Cons: Industry Conditions


Oil executives strongly deny any suggestion that the industry has engaged in collusion to drive up the price of gas. They say that a wide range of factors can influence the price of gas, including the potent combination of religion and politics in oil-producing nations, geography, weather, military diplomacy and government regulations.


Then there’s production itself. Refiners complain that their supplies are stretched thin because they are forced to make several types of gasoline blends for different parts of the country to comply with a patchwork of regulations. That prevents the easy movement of fuels into areas with shortages, like California.
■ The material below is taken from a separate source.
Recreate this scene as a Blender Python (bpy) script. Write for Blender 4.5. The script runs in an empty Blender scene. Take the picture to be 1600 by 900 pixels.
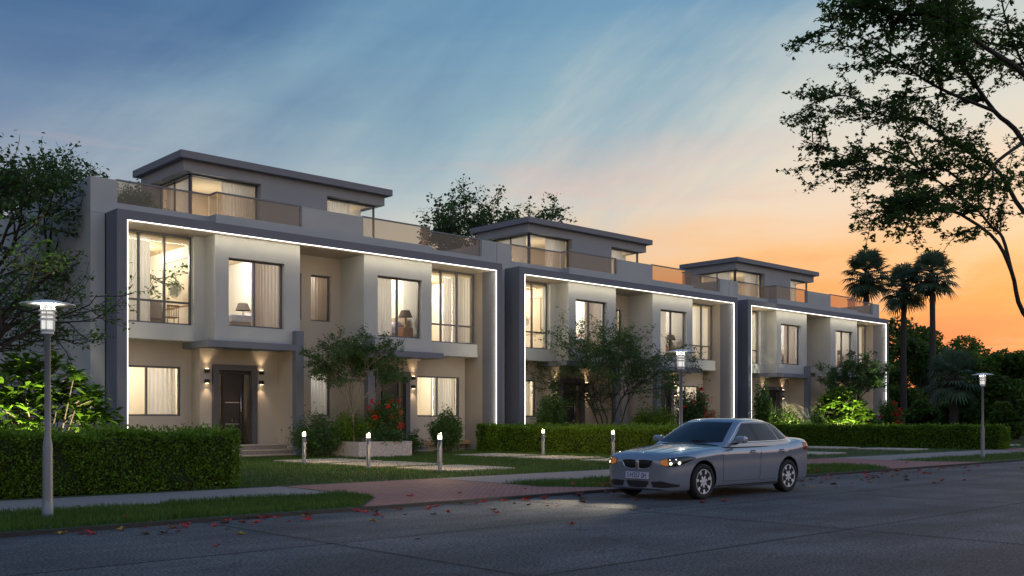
import bpy, bmesh, math, random
import numpy as np
from mathutils import Vector, Matrix
from mathutils.bvhtree import BVHTree

# ------------------------------------------------------------------ scene, camera, sky, sun, exposure
S = bpy.context.scene
COL = S.collection
R = math.radians
cam_d = bpy.data.cameras.new("camera"); cam = bpy.data.objects.new("camera", cam_d); COL.objects.link(cam)
cam_d.sensor_width = 36.0; cam_d.lens = 35.0; cam_d.clip_start = 0.1; cam_d.clip_end = 3000
cam_d.shift_y = 205.0 / 1600.0
cam.location = (0, 0, 1.5); cam.rotation_euler = (R(90), 0, R(47.0 - 90.0))
S.camera = cam
vs = S.view_settings
S.display_settings.display_device = 'sRGB'
vs.view_transform = 'Standard'; vs.look = 'None'; vs.gamma = 1.0; vs.use_curve_mapping = False
vs.exposure = 0.45
cy = S.cycles
cy.use_denoising = True
cy.max_bounces = 8; cy.diffuse_bounces = 3; cy.glossy_bounces = 3; cy.transmission_bounces = 4
cy.transparent_max_bounces = 16; cy.sample_clamp_indirect = 3.0
cy.caustics_reflective = False; cy.caustics_refractive = False

SUN_AZ, SUN_EL = R(12.0), R(2.5)          # the sunset lies along +X

def make_world():
    w = bpy.data.worlds.new("World"); S.world = w; w.use_nodes = True
    nt = w.node_tree; nt.nodes.clear(); N = nt.nodes.new; L = nt.links.new
    out = N('ShaderNodeOutputWorld'); add = N('ShaderNodeAddShader')
    sky = N('ShaderNodeTexSky'); sky.sky_type = 'NISHITA'; sky.sun_disc = False
    sky.sun_elevation = SUN_EL; sky.sun_rotation = R(90) - SUN_AZ
    b1 = N('ShaderNodeBackground'); b1.inputs[1].default_value = 0.05; b1.inputs[0].default_value = (0, 0, 0, 1)
    hs = N('ShaderNodeHueSaturation'); hs.inputs['Value'].default_value = .25; L(sky.outputs[0], hs.inputs['Color']); L(hs.outputs[0], b1.inputs[0])
    b2 = N('ShaderNodeBackground'); b2.inputs[1].default_value = 0.70
    L(b1.outputs[0], add.inputs[0]); L(b2.outputs[0], add.inputs[1]); L(add.outputs[0], out.inputs[0])
    def M(op, a, b=None, c=None, clamp=False):
        n = N('ShaderNodeMath'); n.operation = op; n.use_clamp = clamp
        for i, v in enumerate((a, b, c)):
            if v is None: continue
            if isinstance(v, (int, float)): n.inputs[i].default_value = v
            else: L(v, n.inputs[i])
        return n.outputs[0]
    tc = N('ShaderNodeTexCoord'); sp = N('ShaderNodeSeparateXYZ'); L(tc.outputs['Generated'], sp.inputs[0])
    x, y, z = sp.outputs
    hl = M('SQRT', M('ADD', M('MULTIPLY', x, x), M('MULTIPLY', y, y)))
    hl = M('MAXIMUM', hl, 0.001)
    dot = M('DIVIDE', M('ADD', M('MULTIPLY', x, math.cos(SUN_AZ)), M('MULTIPLY', y, math.sin(SUN_AZ))), hl)
    # streaks of high cloud running up from the sunset: coordinates along and across the streaks
    AL, AC, AD = (.314, -.747, .586), (-.537, .368, .756), (.78, .553, .285)
    def dotv(v):
        n = N('ShaderNodeVectorMath'); n.operation = 'DOT_PRODUCT'; L(tc.outputs['Generated'], n.inputs[0]); n.inputs[1].default_value = v; return n.outputs['Value']
    pa, pc, pd = dotv(AL), dotv(AC), dotv(AD)
    def streak(sa, sc, sd, scale, rough, dist, det=8):
        cb = N('ShaderNodeCombineXYZ'); L(M('MULTIPLY', pa, sa), cb.inputs[0]); L(M('MULTIPLY', pc, sc), cb.inputs[1]); L(M('MULTIPLY', pd, sd), cb.inputs[2])
        n = N('ShaderNodeTexNoise'); n.inputs['Scale'].default_value = scale; n.inputs['Detail'].default_value = det
        n.inputs['Roughness'].default_value = rough; n.inputs['Distortion'].default_value = dist; L(cb.outputs[0], n.inputs['Vector'])
        return M('SUBTRACT', n.outputs[0], 0.5)
    wv = streak(1.0, 2.6, 1.0, 2.1, .5, .6)
    w2 = streak(1.3, 7.0, 1.0, 3.2, .6, .3)
    mp2 = N('ShaderNodeMapping'); mp2.inputs['Scale'].default_value = (1.0, 1.0, 8.0); mp2.inputs['Rotation'].default_value = (R(4), R(-8), 0)
    L(tc.outputs['Generated'], mp2.inputs[0])
    n3 = N('ShaderNodeTexNoise'); n3.inputs['Scale'].default_value = 3.2; n3.inputs['Detail'].default_value = 8; n3.inputs['Roughness'].default_value = .58
    L(mp2.outputs[0], n3.inputs['Vector']); w3 = M('SUBTRACT', n3.outputs[0], 0.5)
    e = M('ADD', z, M('ADD', M('MULTIPLY', wv, 0.10), M('ADD', M('MULTIPLY', w2, 0.04), M('MULTIPLY', w3, .09))))
    sc_ = M('ADD', pc, M('ADD', M('MULTIPLY', wv, 0.36), M('MULTIPLY', w2, 0.09)))
    def ramp(stops):
        r = N('ShaderNodeValToRGB'); cr = r.color_ramp
        while len(cr.elements) < len(stops): cr.elements.new(0.5)
        for el, (p, c) in zip(cr.elements, stops): el.position = p; el.color = (*c, 1)
        L(M('DIVIDE', e, 0.8, clamp=True), r.inputs[0]); return r.outputs[0]
    q = lambda *st: [(p / 0.8, c) for p, c in st]
    rs = ramp(q((0.0, (.62, .10, .10)), (.06, (.86, .17, .095)), (.115, (1.0, .37, .11)), (.15, (.96, .53, .24)),
                (.21, (.88, .68, .50)), (.28, (.72, .70, .62)), (.36, (.52, .60, .60)), (.75, (.07, .20, .42))))
    rm = ramp(q((0.0, (.72, .42, .32)), (.10, (.74, .58, .46)), (.16, (.64, .62, .56)), (.22, (.47, .55, .57)),
                (.29, (.28, .44, .53)), (.38, (.155, .325, .49)), (.75, (.06, .18, .40))))
    ra = ramp(q((0.0, (.46, .36, .38)), (.13, (.35, .34, .41)), (.21, (.255, .30, .41)), (.28, (.15, .24, .39)),
                (.36, (.065, .15, .31)), (.75, (.05, .13, .30))))
    rb = ramp(q((0.0, (.75, .42, .30)), (.07, (.85, .55, .42)), (.16, (.80, .70, .68)), (.35, (.62, .70, .86)), (.55, (.40, .54, .80)), (.75, (.16, .28, .50))))
    def mr(v, a, b):
        n = N('ShaderNodeMapRange'); n.interpolation_type = 'SMOOTHSTEP'; L(v, n.inputs[0])
        
        if a > b:
            n.inputs[1].default_value = b; n.inputs[2].default_value = a; n.inputs[3].default_value = 1; n.inputs[4].default_value = 0
        else: n.inputs[1].default_value = a; n.inputs[2].default_value = b
        return n.outputs[0]
    def mix(f, a, b):
        n = N('ShaderNodeMix'); n.data_type = 'RGBA'; L(f, n.inputs[0]); L(a, n.inputs[6]); L(b, n.inputs[7]); return n.outputs[2]
    m1 = mix(mr(sc_, .09, -.07), rm, rs)
    m2 = mix(mr(sc_, .44, .12), ra, m1)
    pk = N('ShaderNodeRGB'); pk.outputs[0].default_value = (.86, .52, .42, 1)
    m2 = mix(M('MULTIPLY', M('MULTIPLY', mr(w3, .02, .20), mr(z, .34, .14)), .55), m2, pk.outputs[0])
    m3 = mix(mr(M('DIVIDE', y, hl), .15, -.45), m2, rb)
    L(m3, b2.inputs[0])
make_world()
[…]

Another explanation is that domestic crude production fell 4.2 percent in July from a month earlier, one of the steepest month-to-month declines in the past 35 years. There was also a 3 percent drop in gasoline deliveries in July, the largest year-over-year drop since 2002.


Giant energy producers acknowledge that they didn’t foresee last year’s 3 percent surge in global gasoline demand, with half of it coming from China. They say they are struggling to respond to rising demand by increasing the number of rigs for drilling, which has caused operating costs to increase. Those costs now average roughly $13.75 a barrel, according to a report from brokerage firm A.G Edwards Inc.


As for California, oil executives laid the blame on the cost of clean-burning reformulated gas, and the fact that the state’s few refineries are between 30 and 50 years old and tend to break down often, causing prices to spike.


Compounding the problem is the growth of neighboring states such as Arizona and Nevada that rely on gas exports from California. In addition, refiners switch from making a summer blend of gasoline to a winter blend in late September to early November, which usually causes prices to spike as well.


Beyond all these explanations, the oil companies routinely point to past investigations by the California Energy Commission, the U.S. Energy Information Administration and California Attorney General Bill Lockyer that found no evidence that oil companies or refiners had manipulated the price of gasoline.